Japanese company Nippon Paint plans to double its manufacturing facilities in India by 2029, aiming for a revenue target of EUR 672 million. The expansion underscores intensifying competition in the Indian paints market, raising questions about pricing dynamics and profit margins.

Nippon Paint's expansion strategy highlights its focus on increasing capacity and strengthening its presence in the Indian paints market. Source: AI-generated using Nano Banana (Google DeepMind)

Nippon Paint has unveiled a major expansion initiative for its Indian operations, aiming to nearly double its revenue from the current EUR 313 million to EUR 672 million by 2029. The company plans to add eight manufacturing plants to its existing network of seven facilities, bringing the total to 15 by the end of the decade. This ambitious move involves a planned investment of EUR 56 million over the next 18 months, allocated to both brownfield and greenfield projects, with a particular focus on eastern India.

The Indian paints market is highly competitive, dominated by established players such as Asian Paints and Berger Paints. The Japanese paint producer’s announcement comes at a time when new entrants, including large conglomerates, are increasing their presence in the sector. This heightened competition is driving companies to invest heavily in marketing, dealership networks, and capacity expansion, potentially pressuring profit margins.

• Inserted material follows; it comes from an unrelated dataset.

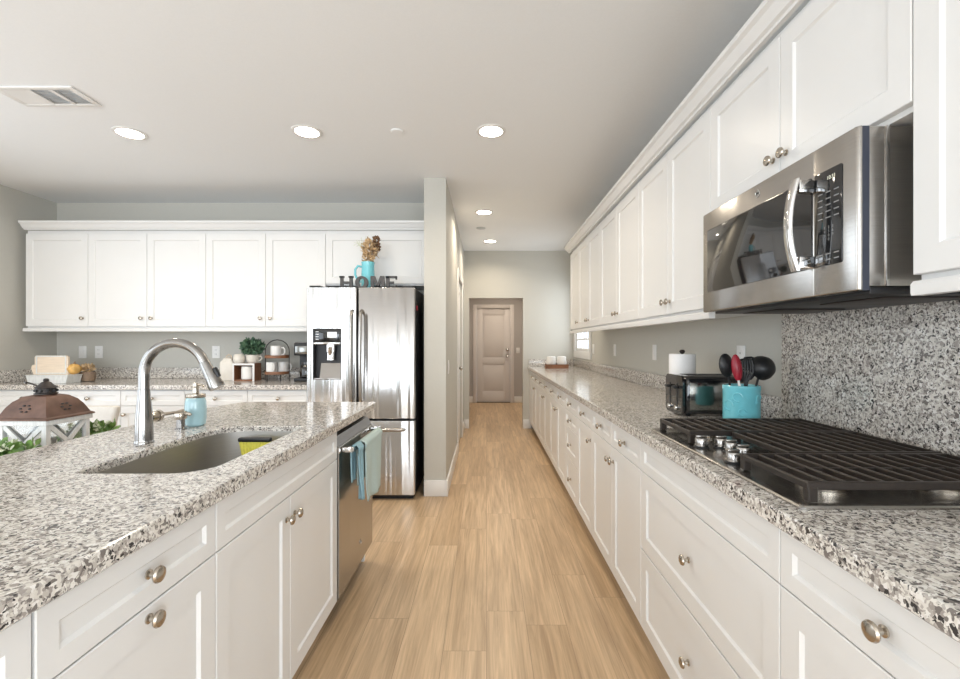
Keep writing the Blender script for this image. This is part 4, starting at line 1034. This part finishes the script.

Rising costs and margin pressures

The expansion plan raises questions surrounding profitability in the Indian paints industry, which is heavily influenced by crude oil prices. Paint manufacturers rely on raw materials derived from crude oil, and rising oil prices can increase production costs. In a competitive environment, companies may struggle to pass these costs on to consumers, putting gross margins at risk.

Additionally, with new manufacturing capacity coming online, there is a risk of oversupply, which could lead to price wars as companies compete for market share. This scenario would further impact the sector’s pricing dynamics and profitability, making it a critical factor for investors to monitor.

Sector risks and investor considerations

Beyond competitive pressures, the paints industry is closely tied to the construction and real estate sectors. Demand for paints fluctuates with new housing developments and renovation projects. Any downturn in these industries could directly affect paint volume growth. Moreover, the financial health of dealers, who often work on credit terms, could influence cash flow stability for manufacturers during market downturns.

Execution risks linked to the timely and cost-effective establishment of new manufacturing facilities also pose challenges. For investors, tracking market share shifts, urban and rural demand trends, and financial commentary from paint companies will be essential in evaluating the success of this expansion phase.